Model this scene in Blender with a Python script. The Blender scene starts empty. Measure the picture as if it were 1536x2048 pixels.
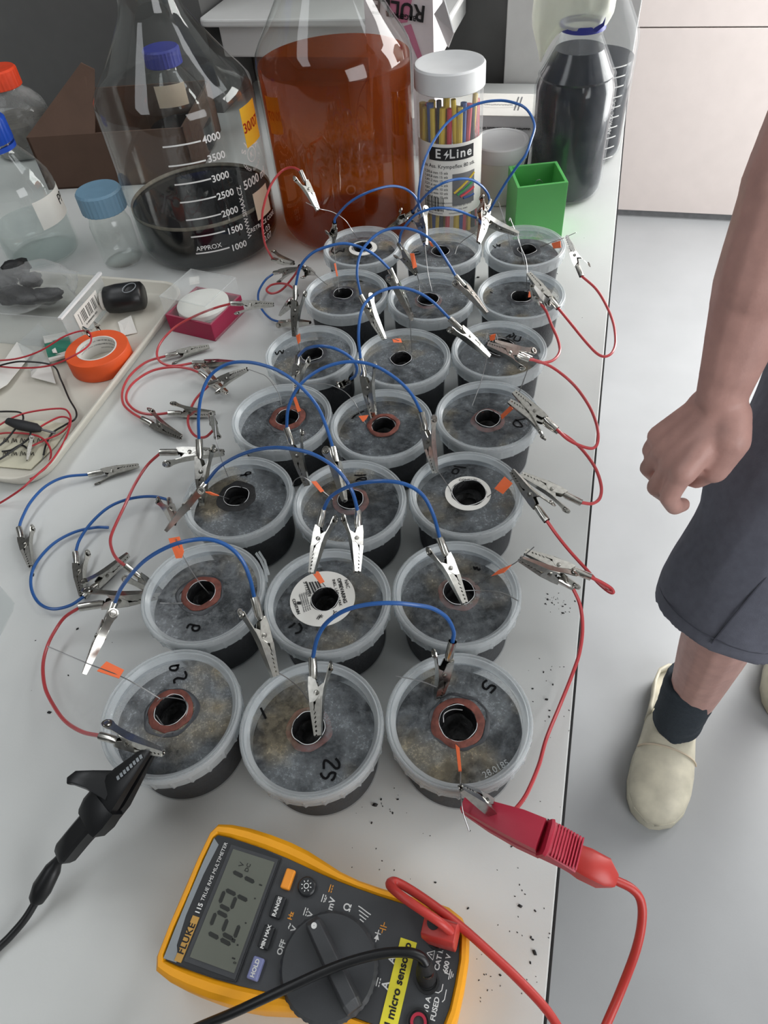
import bpy, bmesh, math, random
from mathutils import Vector, Matrix, noise
random.seed(7)

# ------------------------------------------------------------------ camera, light, exposure
scene = bpy.context.scene
COL = scene.collection
HB = 0.86                    # bench top height
HL = 0.062                   # tub lid rim height above the bench
ZC = 1.38907558
CAM = Vector((0.0, 0.0, ZC))
CR = Vector((0.96605517, 0.24796131, -0.0724748))
CU = Vector((-0.14330533, 0.74779664, 0.64827754))
CF = Vector((-0.21494416, 0.61588585, -0.75794698))
FPX = 1401.195
cd = bpy.data.cameras.new('camera')
cd.sensor_fit = 'VERTICAL'
cd.sensor_height = 24.0
cd.lens = FPX / 2048 * 24.0
cd.clip_start = 0.01
camera = bpy.data.objects.new('camera', cd)
COL.objects.link(camera)
camera.matrix_world = Matrix(((CR.x, CU.x, -CF.x, CAM.x), (CR.y, CU.y, -CF.y, CAM.y), (CR.z, CU.z, -CF.z, CAM.z), (0, 0, 0, 1)))
scene.camera = camera

scene.view_settings.view_transform = 'Standard'
scene.view_settings.look = 'None'
scene.view_settings.exposure = 0.0
scene.view_settings.gamma = 1.0
scene.view_settings.use_curve_mapping = False
scene.cycles.use_denoising = True
scene.cycles.max_bounces = 6
scene.cycles.diffuse_bounces = 3
scene.cycles.glossy_bounces = 3
scene.cycles.transmission_bounces = 4
scene.cycles.transparent_max_bounces = 18
scene.cycles.caustics_reflective = False
scene.cycles.caustics_refractive = False
scene.cycles.use_adaptive_sampling = True
scene.cycles.adaptive_threshold = 0.05
scene.cycles.use_light_tree = False
scene.cycles.sample_clamp_indirect = 6.0

world = bpy.data.worlds.new('room_daylight')
scene.world = world
world.use_nodes = True
wbg = world.node_tree.nodes['Background']
wbg.inputs[0].default_value = (0.90, 0.96, 1.0, 1)
wbg.inputs[1].default_value = 0.8

def area_light(name, loc, target, sx, sy, power, color):
    l = bpy.data.lights.new(name, 'AREA')
    l.shape = 'RECTANGLE'; l.size = sx; l.size_y = sy; l.energy = power; l.color = color
    o = bpy.data.objects.new(name, l); COL.objects.link(o)
    d = Vector(target) - Vector(loc)
    o.matrix_world = Matrix.Translation(loc) @ d.to_track_quat('-Z', 'Y').to_matrix().to_4x4()
    return o
# daylight coming through the window in the right hand wall, beyond the person
area_light('window_daylight', (1.46, 2.05, 1.30), (0.0, 0.95, 0.80), 1.25, 1.8, 88.0, (1.0, 0.99, 0.97))
area_light('near_side_fill', (1.46, -0.55, 1.55), (0.1, 0.35, 0.80), 1.2, 1.2, 21.0, (0.98, 0.99, 1.0))  # unseen fill added from the near right to brighten the front bench
# unseen overhead panels added for fill light and reflections in the steel clips
for lx, ly, lp in ((-1.35, -0.55, 7.5), (-1.35, 0.95, 7.5), (1.05, 1.60, 10.0)):
    area_light('overhead_fill', (lx, ly, 2.55), (lx, ly, 0.0), 0.6, 1.2, lp, (0.94, 0.97, 1.0))

# ------------------------------------------------------------------ placing helpers
def ray(px, py):
    return CF + CR * ((px - 768.0) / FPX) - CU * ((py - 1024.0) / FPX)

def at(px, py, h=0.0):
    """point seen at this place of the photograph, h metres above the bench top"""
    d = ray(px, py)
    return CAM + d * ((HB + h - ZC) / d.z)

def at_y(px, py, y):
    d = ray(px, py)
    return CAM + d * (y / d.y)

def pj(P):
    Q = P - CAM; d = Q.dot(CF)
    return (768 + FPX * Q.dot(CR) / d, 1024 - FPX * Q.dot(CU) / d)

# ------------------------------------------------------------------ materials
MATS = {}
def _new(name):
    m = bpy.data.materials.new(name); m.use_nodes = True
    nt = m.node_tree
    return m, nt, nt.nodes['Principled BSDF'], nt.nodes['Material Output']

def srgb(r, g, b):
    f = lambda c: (c / 255 / 12.92) if c / 255 <= 0.04045 else ((c / 255 + 0.055) / 1.055) ** 2.4
    return (f(r), f(g), f(b), 1)

def mat(name, col, rough=0.5, metal=0.0, var=0.12, scale=40.0, bump=0.0, bscale=200.0, spec=0.5, emit=None, coat=0.0):
    m, nt, b, out = _new(name)
    N, L = nt.nodes, nt.links
    tc = N.new('ShaderNodeTexCoord')
    nz = N.new('ShaderNodeTexNoise'); nz.inputs['Scale'].default_value = scale; nz.inputs['Detail'].default_value = 4
    L.new(tc.outputs['Object'], nz.inputs['Vector'])
    rp = N.new('ShaderNodeValToRGB')
    c = Vector(col[:3])
    lo, hi = c * (1 - var), c * (1 + var)
    rp.color_ramp.elements[0].position = 0.3; rp.color_ramp.elements[1].position = 0.7
    rp.color_ramp.elements[0].color = (*lo, 1); rp.color_ramp.elements[1].color = (min(hi.x, 1), min(hi.y, 1), min(hi.z, 1), 1)
    L.new(nz.outputs['Fac'], rp.inputs['Fac'])
    L.new(rp.outputs['Color'], b.inputs['Base Color'])
    b.inputs['Roughness'].default_value = rough
    b.inputs['Metallic'].default_value = metal
    b.inputs['Specular IOR Level'].default_value = spec
    b.inputs['Coat Weight'].default_value = coat
    if bump:
        n2 = N.new('ShaderNodeTexNoise'); n2.inputs['Scale'].default_value = bscale; n2.inputs['Detail'].default_value = 5
        L.new(tc.outputs['Object'], n2.inputs['Vector'])
        bp = N.new('ShaderNodeBump'); bp.inputs['Strength'].default_value = bump; bp.inputs['Distance'].default_value = 0.002
        L.new(n2.outputs['Fac'], bp.inputs['Height']); L.new(bp.outputs['Normal'], b.inputs['Normal'])
    if emit:
        b.inputs['Emission Color'].default_value = (*c, 1); b.inputs['Emission Strength'].default_value = emit
    MATS[name] = m
    return m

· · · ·

The request –
Each line from the top of the material through the line containing "random.seed(7)" should be reproduced exactly; please drop any images.

Solved problem –
Model this scene in Blender with a Python script. The Blender scene starts empty. Measure the picture as if it were 1536x2048 pixels.
import bpy, bmesh, math, random
from mathutils import Vector, Matrix, noise
random.seed(7)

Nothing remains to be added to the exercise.